Problem to solve: From the records below, pull each line that has "pixels".

[Collected data]
———
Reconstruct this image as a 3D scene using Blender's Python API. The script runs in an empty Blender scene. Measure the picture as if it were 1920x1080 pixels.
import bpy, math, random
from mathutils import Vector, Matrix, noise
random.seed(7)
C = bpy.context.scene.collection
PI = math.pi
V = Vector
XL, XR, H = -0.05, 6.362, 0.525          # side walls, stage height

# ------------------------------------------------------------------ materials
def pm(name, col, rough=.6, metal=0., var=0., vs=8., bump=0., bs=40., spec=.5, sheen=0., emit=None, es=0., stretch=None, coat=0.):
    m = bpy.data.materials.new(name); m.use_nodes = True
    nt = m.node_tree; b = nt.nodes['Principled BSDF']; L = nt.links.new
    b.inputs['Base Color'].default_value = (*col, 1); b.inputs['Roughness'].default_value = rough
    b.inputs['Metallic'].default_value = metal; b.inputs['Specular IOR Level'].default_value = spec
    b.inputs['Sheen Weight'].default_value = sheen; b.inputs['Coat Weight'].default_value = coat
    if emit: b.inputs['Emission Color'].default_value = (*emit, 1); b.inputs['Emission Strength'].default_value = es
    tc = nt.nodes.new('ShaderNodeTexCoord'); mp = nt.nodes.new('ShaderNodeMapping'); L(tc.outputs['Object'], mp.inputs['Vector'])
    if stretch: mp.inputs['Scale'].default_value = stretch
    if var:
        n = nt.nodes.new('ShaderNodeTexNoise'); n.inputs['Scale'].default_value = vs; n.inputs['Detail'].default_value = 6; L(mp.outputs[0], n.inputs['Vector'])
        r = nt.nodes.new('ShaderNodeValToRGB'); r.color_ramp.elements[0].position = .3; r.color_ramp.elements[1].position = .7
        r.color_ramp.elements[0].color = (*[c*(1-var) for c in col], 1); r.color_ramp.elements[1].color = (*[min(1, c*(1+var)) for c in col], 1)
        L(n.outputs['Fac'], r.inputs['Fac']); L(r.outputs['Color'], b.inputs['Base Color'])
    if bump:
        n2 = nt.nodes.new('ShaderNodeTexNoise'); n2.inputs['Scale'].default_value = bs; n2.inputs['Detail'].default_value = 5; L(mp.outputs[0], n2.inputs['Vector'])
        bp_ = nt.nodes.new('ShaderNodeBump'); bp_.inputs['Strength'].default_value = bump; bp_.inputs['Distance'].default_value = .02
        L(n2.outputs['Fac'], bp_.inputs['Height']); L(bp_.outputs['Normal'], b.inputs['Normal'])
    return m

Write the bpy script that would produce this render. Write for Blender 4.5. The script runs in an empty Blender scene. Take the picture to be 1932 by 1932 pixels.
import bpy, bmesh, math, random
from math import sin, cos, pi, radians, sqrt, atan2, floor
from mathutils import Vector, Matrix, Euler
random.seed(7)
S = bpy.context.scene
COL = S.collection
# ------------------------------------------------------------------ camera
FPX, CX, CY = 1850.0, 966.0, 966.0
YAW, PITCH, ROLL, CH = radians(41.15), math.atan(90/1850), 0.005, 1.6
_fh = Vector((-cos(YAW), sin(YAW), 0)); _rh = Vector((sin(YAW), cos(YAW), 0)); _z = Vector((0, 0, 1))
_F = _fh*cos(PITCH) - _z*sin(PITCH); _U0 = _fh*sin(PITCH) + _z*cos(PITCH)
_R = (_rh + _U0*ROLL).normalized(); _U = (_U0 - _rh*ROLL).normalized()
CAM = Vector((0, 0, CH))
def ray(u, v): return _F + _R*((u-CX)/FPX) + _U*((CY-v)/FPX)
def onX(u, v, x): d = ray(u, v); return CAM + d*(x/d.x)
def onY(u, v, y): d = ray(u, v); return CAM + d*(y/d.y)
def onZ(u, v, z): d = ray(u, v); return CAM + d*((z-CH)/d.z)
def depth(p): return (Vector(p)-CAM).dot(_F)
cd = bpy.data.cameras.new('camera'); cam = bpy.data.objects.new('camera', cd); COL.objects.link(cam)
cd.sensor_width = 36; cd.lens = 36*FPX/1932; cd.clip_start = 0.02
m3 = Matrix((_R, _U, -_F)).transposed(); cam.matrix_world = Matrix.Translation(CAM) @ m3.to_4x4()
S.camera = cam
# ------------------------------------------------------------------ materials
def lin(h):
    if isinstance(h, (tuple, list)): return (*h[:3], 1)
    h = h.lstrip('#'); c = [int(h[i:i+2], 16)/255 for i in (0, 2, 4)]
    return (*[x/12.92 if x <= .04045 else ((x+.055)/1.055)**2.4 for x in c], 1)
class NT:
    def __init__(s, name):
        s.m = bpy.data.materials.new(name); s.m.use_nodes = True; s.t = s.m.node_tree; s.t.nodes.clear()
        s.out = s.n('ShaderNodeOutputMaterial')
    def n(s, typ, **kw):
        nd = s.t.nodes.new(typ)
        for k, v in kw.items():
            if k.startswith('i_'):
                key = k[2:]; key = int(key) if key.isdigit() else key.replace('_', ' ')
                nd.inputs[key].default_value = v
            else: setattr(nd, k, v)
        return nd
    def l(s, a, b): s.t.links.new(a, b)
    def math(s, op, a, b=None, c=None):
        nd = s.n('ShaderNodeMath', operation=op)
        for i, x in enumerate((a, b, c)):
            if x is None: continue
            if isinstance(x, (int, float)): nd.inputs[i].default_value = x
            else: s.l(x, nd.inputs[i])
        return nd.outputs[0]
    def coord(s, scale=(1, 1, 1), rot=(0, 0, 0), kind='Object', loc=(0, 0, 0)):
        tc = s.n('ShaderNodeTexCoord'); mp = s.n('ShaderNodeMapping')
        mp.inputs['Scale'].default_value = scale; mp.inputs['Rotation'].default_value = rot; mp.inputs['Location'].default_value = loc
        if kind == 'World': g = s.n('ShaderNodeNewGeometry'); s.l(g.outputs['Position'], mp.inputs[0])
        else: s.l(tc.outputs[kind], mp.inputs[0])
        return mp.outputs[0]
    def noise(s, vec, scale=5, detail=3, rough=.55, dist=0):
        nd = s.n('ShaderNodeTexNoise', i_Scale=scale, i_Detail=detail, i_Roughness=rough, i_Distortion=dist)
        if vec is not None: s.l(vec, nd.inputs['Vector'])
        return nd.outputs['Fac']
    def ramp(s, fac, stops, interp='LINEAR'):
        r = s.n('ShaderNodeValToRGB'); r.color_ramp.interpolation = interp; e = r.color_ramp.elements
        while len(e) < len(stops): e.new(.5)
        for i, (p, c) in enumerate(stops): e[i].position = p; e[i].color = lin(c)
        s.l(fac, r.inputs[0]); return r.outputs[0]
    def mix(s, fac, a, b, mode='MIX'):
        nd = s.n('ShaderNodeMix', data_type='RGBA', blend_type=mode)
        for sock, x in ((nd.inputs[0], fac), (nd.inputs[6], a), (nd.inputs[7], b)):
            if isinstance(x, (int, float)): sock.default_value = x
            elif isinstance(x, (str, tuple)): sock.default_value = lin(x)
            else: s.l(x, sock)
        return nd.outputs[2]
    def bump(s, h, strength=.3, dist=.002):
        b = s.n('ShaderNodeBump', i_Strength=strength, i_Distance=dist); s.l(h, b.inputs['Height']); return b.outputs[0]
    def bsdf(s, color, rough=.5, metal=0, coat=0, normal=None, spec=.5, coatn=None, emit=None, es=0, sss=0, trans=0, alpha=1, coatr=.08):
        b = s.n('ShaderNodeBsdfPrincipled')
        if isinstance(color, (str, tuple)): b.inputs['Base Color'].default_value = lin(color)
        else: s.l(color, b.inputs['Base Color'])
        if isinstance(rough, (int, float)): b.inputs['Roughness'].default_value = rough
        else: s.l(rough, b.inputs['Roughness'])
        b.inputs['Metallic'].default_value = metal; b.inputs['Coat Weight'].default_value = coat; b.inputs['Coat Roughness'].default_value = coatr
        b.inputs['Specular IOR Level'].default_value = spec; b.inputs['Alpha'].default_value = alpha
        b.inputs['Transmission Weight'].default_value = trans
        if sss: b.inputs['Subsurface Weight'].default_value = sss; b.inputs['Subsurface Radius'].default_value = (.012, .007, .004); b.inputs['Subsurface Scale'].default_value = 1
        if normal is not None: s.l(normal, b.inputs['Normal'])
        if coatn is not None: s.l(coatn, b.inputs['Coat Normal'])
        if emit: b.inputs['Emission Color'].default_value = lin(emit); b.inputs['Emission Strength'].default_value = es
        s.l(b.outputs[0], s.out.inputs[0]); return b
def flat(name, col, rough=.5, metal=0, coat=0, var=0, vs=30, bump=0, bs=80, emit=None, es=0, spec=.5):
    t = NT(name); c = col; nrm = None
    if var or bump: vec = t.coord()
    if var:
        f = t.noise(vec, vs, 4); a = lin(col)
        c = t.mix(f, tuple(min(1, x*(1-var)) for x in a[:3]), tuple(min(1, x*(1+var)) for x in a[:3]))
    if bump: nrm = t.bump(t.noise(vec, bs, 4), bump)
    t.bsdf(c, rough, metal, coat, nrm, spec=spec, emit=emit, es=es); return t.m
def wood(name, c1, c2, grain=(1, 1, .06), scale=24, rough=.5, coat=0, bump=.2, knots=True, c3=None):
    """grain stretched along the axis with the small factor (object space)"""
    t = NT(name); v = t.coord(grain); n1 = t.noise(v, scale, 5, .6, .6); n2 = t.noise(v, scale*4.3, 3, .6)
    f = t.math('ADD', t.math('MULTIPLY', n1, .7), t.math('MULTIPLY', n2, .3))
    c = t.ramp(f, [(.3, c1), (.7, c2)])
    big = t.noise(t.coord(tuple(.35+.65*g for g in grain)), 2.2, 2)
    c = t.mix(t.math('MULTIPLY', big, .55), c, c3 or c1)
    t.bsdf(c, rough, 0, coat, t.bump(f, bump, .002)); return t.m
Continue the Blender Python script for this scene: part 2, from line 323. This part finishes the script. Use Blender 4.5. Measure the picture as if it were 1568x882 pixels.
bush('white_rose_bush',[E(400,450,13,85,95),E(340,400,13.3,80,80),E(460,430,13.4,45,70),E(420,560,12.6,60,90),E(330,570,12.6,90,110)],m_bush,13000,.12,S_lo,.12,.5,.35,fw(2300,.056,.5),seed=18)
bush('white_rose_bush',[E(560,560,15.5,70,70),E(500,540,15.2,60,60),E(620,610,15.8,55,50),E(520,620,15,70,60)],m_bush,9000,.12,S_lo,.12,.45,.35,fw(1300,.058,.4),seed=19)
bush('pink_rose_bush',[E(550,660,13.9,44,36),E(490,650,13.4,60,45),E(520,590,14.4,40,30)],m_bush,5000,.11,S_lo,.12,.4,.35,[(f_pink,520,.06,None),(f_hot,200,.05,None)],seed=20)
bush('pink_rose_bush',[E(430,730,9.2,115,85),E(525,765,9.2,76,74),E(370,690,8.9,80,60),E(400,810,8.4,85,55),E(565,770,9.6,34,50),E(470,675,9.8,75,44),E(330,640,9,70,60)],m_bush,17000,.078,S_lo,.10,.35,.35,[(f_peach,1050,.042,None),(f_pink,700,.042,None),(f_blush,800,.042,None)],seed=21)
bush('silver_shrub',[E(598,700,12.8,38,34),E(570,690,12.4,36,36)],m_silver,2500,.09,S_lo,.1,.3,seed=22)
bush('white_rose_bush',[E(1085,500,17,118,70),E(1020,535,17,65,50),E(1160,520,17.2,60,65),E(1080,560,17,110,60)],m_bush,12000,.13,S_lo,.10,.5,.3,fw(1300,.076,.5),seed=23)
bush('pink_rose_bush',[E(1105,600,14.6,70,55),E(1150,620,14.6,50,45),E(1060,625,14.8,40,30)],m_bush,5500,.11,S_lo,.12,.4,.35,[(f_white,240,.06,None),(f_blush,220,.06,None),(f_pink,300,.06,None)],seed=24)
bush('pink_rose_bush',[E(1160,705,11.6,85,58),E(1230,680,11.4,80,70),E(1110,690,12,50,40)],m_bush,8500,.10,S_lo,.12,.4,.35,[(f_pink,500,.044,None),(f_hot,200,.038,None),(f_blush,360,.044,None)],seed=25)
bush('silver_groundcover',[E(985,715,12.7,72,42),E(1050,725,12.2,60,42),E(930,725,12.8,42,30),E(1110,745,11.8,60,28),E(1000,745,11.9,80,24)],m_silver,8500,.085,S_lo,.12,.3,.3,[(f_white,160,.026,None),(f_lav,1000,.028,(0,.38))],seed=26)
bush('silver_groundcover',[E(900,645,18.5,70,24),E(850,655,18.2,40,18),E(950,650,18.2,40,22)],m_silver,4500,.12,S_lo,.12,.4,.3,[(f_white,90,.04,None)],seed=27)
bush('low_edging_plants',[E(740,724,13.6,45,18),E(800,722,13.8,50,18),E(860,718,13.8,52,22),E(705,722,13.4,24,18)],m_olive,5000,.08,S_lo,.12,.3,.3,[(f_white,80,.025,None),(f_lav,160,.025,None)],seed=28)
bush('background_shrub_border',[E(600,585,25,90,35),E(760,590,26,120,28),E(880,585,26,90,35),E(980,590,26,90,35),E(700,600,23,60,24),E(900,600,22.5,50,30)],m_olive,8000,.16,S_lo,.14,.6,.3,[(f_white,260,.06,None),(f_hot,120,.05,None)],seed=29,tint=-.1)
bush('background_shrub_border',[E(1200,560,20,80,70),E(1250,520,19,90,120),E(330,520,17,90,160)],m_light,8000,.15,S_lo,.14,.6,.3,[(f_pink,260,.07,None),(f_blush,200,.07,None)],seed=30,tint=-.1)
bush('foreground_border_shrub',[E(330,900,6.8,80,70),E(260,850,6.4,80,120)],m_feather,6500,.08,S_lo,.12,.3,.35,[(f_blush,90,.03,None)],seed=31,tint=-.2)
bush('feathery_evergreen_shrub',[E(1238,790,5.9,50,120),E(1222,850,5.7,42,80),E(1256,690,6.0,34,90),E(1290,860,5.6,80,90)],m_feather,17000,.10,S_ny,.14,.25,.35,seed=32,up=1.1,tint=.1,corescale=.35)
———
Written answer:
Reconstruct this image as a 3D scene using Blender's Python API. The script runs in an empty Blender scene. Measure the picture as if it were 1920x1080 pixels.
Write the bpy script that would produce this render. Write for Blender 4.5. The script runs in an empty Blender scene. Take the picture to be 1932 by 1932 pixels.
Continue the Blender Python script for this scene: part 2, from line 323. This part finishes the script. Use Blender 4.5. Measure the picture as if it were 1568x882 pixels.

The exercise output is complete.